A3.9 Resource Depletion


We have a variety of natural resources, which are classed as renewable and non-renewable.

Renewable resources include water and wood. We have an abundant and replaceable supply of such resources.

Non-renewable resources include coal, gas and metals. These resources are available in a finite supply and once they have been used, then are simply gone.

At present, we are reliant on non-renewable resources, which we are using up at a fast rate. Predicting how long the reserves we have left will last is not an exact science. There is the possibility that we might discover new reserves, we may move towards alternative technologies that mean the reserves last longer than expected, or conversely the use may increase due to additional countries developing industrially, which will deplete resources quicker than expected.

However, estimates will still provide an indication of the seriousness of the situation. According to British Petroleum, the total identified or proven world…:

  • Total world proved oil reserves reached 1700.1 billion barrels at the end of 2014 sufficient to meet 52.5 years of global production.
  • The largest additions to reserves came from Saudi Arabia, adding 1.1 billion barrels.
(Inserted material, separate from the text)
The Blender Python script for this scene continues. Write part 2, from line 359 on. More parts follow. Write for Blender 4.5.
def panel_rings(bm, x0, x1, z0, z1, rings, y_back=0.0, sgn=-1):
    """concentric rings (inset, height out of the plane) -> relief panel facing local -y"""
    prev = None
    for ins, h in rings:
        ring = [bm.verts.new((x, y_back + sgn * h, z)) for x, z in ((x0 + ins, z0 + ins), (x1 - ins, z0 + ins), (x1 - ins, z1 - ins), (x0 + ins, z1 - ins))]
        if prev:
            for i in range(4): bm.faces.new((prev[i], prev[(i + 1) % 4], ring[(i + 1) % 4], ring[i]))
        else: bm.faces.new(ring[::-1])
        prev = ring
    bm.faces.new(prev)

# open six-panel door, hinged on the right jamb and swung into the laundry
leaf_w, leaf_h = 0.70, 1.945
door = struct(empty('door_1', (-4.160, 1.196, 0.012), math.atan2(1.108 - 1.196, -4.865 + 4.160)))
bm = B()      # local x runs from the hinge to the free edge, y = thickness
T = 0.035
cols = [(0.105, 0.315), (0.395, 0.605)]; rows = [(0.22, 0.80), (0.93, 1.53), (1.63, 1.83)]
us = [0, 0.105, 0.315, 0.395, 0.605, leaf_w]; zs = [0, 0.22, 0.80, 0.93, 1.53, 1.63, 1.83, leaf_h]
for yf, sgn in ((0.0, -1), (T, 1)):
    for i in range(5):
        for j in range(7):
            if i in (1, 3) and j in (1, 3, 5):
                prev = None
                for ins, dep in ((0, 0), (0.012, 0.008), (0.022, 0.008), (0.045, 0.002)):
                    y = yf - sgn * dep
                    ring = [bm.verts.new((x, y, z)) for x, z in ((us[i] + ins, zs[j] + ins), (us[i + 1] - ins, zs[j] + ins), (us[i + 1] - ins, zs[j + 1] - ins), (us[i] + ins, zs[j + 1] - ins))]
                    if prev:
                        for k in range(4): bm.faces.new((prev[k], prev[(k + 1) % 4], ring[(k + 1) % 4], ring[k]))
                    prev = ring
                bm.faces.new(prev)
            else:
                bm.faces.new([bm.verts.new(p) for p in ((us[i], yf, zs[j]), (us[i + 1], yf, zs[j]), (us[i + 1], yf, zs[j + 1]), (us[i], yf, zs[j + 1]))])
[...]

The largest decline came from Russia, where reserves fell by 1.9 billion barrels. OPEC countries continue to hold the majority of the world’s reserves, accounting for 71.6% of the global total. South Central America continues to hold the highest (R/P) ratio, more than 100 years. Over the past decade, global proved reserves have increased by 24%, or over 330 billion barrels.

 Source: http://www.bp.com/en/global/corporate/energy-economics/statistical-review-of-world-energy/oil-review-by-energy-type/oil-reserves.html


The BP Statistical Review of World Energy June 2015 is available here: bp-statistical-review-of-world-energy-2015-full-report


The stance on oil reserves is echoed by the Institution of Mechanical Engineers, which states that “there are an estimated 1.3 trillion barrels of proven oil reserve left in the world’s major fields, which at present rates of consumption will be sufficient to last 40 years”.

It is also important to remember that resources once considered renewable, are in fact not so. For example, fish were considered renewable, as they are a natural resource that breeds and repopulates. However, we have fished the oceans to the extent that several species are declining in numbers. Forests are also an example of this, where we have cleared areas of the rainforest at such as rate they are disappearing forever, as are the species that rely on the habitat they provide.